Let’s assume a completely unrealistic scenario where the world gets its shit together immediately. Here, (1) global emissions peak in 2020 (thereafter any increase in emissions from poor countries is more than offset by declines in rich countries), although realistically, emissions are more likely to keep growing until 2030 or beyond, and (2) emissions fall by 3% per year after 2020 until they reach a minimum necessary to supply the world’s population with food; this translates into a 6-7% per annum decline in energy and industrial emissions in rich countries. So what would happen under this ‘optimistic’ case? Clive explains:

“would see concentrations of carbon dioxide in the atmosphere reach 650 ppm (the pre-industrial level was 280 ppm and it now stands at 392 ppm). That level translates into warming of 4°C above the pre-industrial global average. As oceans warm more slowly, a global average of 4°C means warming of 5-6°C on land, and even higher closer to the poles. Warming on this scale and at the expected rate, would radically change the conditions of life on earth. The world would be hotter than at any time for 15 million years, yet this is now regarded by leading climate scientists as the most likely future before the end of the century”

Well, shit.

He continues:

“Warming approaching 4 °C is uncharted territory. …the climate system would cross several tipping points and trigger various feedback effects that would render the climate system largely beyond human control. The idea that when things get too hot we can then turn the thermostat down is not how the climate system works. On the road to warming of 4 ºC the Earth system would cross several thresholds that would amplify warming and make the climate system unstable. The planet has warmed by 0.8 ºC above the pre-industrial average already and inertia in the system means that 2.4 ºC of warming is already locked in, with heating reaching 4 ºC perhaps in the 2070s.”

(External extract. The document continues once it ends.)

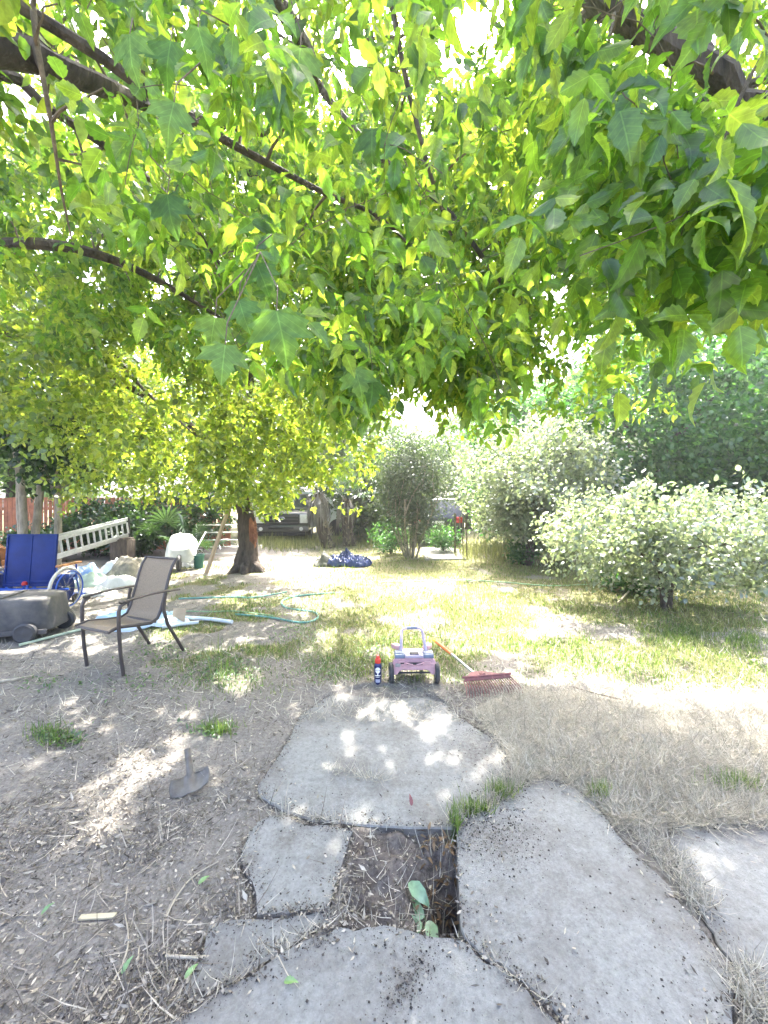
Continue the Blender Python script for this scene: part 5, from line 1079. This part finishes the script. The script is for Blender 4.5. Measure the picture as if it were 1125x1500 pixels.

He goes into some more detail here, but the upswing is that even the once-possible 2.0 ºC increase cap by 2100 is now so completely unrealistic, that we can effectively bin that pipe dream (I can’t believe that a 2 degree increase is now considered a utopian ideal). In essence, we are now committed to such an increase that our entire society, biodiversity and life as we know it will be severely diminished by the end of this century.

So what are we doing about it? Bugger all. Instead, we have to listen to the likes of Gina Rinehart tell Australians that they just need to work harder to get rich, to Mitt Romney tell Americans that as ‘citizens’, corporations’ profits trickle down to the rest of us poor sods, and to Tony Abbott who stated in 2011: “Whether carbon dioxide is quite the environmental villain that some people make it out to be is not yet proven”.

So stick your fingers further down your earholes, close your eyes and sing loudly and joyously your favourite ‘la-la-la’ lyrics as we race towards oblivion.